Más típico que campanita de los dulces de Pampín por las playas de Sanlúcar 😍 pic.twitter.com/DbDgVGB9FD
— Jesús A. Cañas (@jesusccarrillo) August 28, 2024
En el obrador de Pampín el ritmo de trabajo en estos días es frenético. Sus siete empleados trabajan en turnos de mañana y tarde. “Los hornos están siempre encendidos”, apunta la dueña. En invierno, el ritmo desciende, pero sobreviven gracias a la fama que les da la venta veraniega en la playa. “Mis clientes de invierno no los cambio por nada porque tú no vives del forastero”, defiende Jurado. De hecho, la pastelería lleva a gala tirar del recetario de dulces que ideó su abuelo y padre de Fernández: cuñas y cañas de chocolate o palmeras, a las que han incorporado nuevas creaciones como cruasanes cubiertos de crema Kinder Bueno. Pero la auténtica reina es la carmela, un bollo relleno de crema y espolvoreado de azúcar glass, ideado en Jerez a principios del siglo XX en la confitería La Rosa de Oro. “Es la misma fórmula de mi abuelo, con innovaciones. Estos son dulces de batalla, aquí no hay nada de pitiminí”, tercia divertida Jurado. Y todos tienen el mismo precio: dos euros.

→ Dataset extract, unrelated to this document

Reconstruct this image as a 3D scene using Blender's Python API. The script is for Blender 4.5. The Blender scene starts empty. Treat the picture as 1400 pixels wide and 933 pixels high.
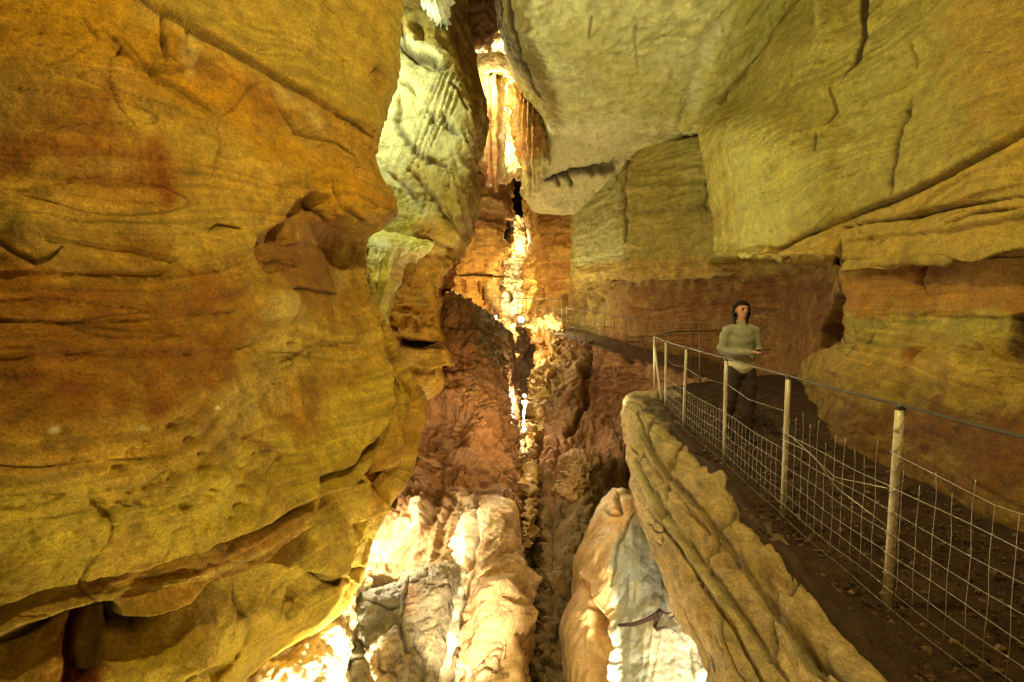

Pasteles sin huevo ni leche
A pie de playa, Fernández también presume de sus pasteles: “Nunca hemos usado químicos, ni antimohos porque toda la venta es para el día”. Pero el verdadero secreto de Pampín para triunfar en la playa es que todas sus recetas eluden el huevo y la leche, para garantizar la perdurabilidad de los dulces fuera del frío. Eso facilita la venta ambulante y hace que los carros playeros ni siquiera necesiten refrigeración. De hecho, para el creador de la tradición la amenaza hoy en día es otra: “Antes la gente comía como si no hubiese un mañana. En Sanlúcar ni había gimnasios y ahora hay por lo menos 50. La gente se cuida y se lo piensa más para comprar”.
Caballero, de hecho, asegura estar a dieta, “pero para tres o cuatro días que vengo a la playa, compro”. La sevillana recuerda cuando, de niña, venía a ese mismo arenal con su padre ya fallecido. Ahí comenzó el ritual de Pampín que mantiene vivo y que ha transmitido a sus hijos. Así que Caballero pega un respingo cuando se entera de que Fernández se jubila, después de 51 años de trabajo, 44 de ellos en la playa. “No te preocupes, que seguiré viniendo a dar una vuelta por aquí a ver qué tal lo hacen”, le tranquiliza el pastelero, que ya sueña en arrancar el Toyota que se ha comprado recientemente y que todavía asegura ni haber estrenado para hacer una ruta de vacaciones por España. “Han sido años de trabajar en verano los siete días de la semana, de la mañana a la tarde. Me he perdido demasiadas cosas”, tercia antes de zambullirse en uno de sus últimos días entre las sombrillas.